-- TASK --
Begin at the first line below and copy each line exactly, ending with the line where "None, None, 'stuff')" appears.

-- DATASET CONTENT --
• • • •

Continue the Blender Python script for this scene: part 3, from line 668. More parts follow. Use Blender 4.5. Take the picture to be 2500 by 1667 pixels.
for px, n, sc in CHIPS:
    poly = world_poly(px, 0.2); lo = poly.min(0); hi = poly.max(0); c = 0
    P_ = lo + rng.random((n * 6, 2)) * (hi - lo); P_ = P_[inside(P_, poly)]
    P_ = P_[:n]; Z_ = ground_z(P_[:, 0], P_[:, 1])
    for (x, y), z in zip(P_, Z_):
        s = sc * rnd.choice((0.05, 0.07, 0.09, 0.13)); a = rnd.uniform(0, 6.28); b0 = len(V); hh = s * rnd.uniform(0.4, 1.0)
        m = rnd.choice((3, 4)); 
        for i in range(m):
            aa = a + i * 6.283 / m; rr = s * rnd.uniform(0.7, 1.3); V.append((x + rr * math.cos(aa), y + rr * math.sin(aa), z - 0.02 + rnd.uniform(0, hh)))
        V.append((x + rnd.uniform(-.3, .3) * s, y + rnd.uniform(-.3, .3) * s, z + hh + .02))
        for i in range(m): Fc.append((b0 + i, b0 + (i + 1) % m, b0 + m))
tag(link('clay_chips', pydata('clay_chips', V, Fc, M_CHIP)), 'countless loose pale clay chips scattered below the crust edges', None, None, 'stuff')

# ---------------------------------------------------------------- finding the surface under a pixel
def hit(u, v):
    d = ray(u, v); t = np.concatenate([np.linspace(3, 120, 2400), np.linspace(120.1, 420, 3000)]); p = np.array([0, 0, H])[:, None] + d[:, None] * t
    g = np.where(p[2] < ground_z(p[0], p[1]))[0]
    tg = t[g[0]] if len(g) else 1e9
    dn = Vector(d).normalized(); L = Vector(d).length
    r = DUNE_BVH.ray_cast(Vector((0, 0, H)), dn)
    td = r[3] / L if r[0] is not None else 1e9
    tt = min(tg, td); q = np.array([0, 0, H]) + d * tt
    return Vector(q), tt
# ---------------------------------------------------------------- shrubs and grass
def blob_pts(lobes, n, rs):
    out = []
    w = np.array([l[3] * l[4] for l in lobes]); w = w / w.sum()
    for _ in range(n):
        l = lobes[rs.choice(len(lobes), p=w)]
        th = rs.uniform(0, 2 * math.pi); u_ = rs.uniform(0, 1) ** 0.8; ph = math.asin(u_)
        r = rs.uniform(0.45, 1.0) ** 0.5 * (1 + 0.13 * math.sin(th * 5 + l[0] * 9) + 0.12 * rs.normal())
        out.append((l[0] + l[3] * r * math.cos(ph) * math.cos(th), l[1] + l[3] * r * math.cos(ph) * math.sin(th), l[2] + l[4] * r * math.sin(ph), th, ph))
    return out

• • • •

-- EXERCISE SOLUTION --
Continue the Blender Python script for this scene: part 3, from line 668. More parts follow. Use Blender 4.5. Take the picture to be 2500 by 1667 pixels.
for px, n, sc in CHIPS:
    poly = world_poly(px, 0.2); lo = poly.min(0); hi = poly.max(0); c = 0
    P_ = lo + rng.random((n * 6, 2)) * (hi - lo); P_ = P_[inside(P_, poly)]
    P_ = P_[:n]; Z_ = ground_z(P_[:, 0], P_[:, 1])
    for (x, y), z in zip(P_, Z_):
        s = sc * rnd.choice((0.05, 0.07, 0.09, 0.13)); a = rnd.uniform(0, 6.28); b0 = len(V); hh = s * rnd.uniform(0.4, 1.0)
        m = rnd.choice((3, 4)); 
        for i in range(m):
            aa = a + i * 6.283 / m; rr = s * rnd.uniform(0.7, 1.3); V.append((x + rr * math.cos(aa), y + rr * math.sin(aa), z - 0.02 + rnd.uniform(0, hh)))
        V.append((x + rnd.uniform(-.3, .3) * s, y + rnd.uniform(-.3, .3) * s, z + hh + .02))
        for i in range(m): Fc.append((b0 + i, b0 + (i + 1) % m, b0 + m))
tag(link('clay_chips', pydata('clay_chips', V, Fc, M_CHIP)), 'countless loose pale clay chips scattered below the crust edges', None, None, 'stuff')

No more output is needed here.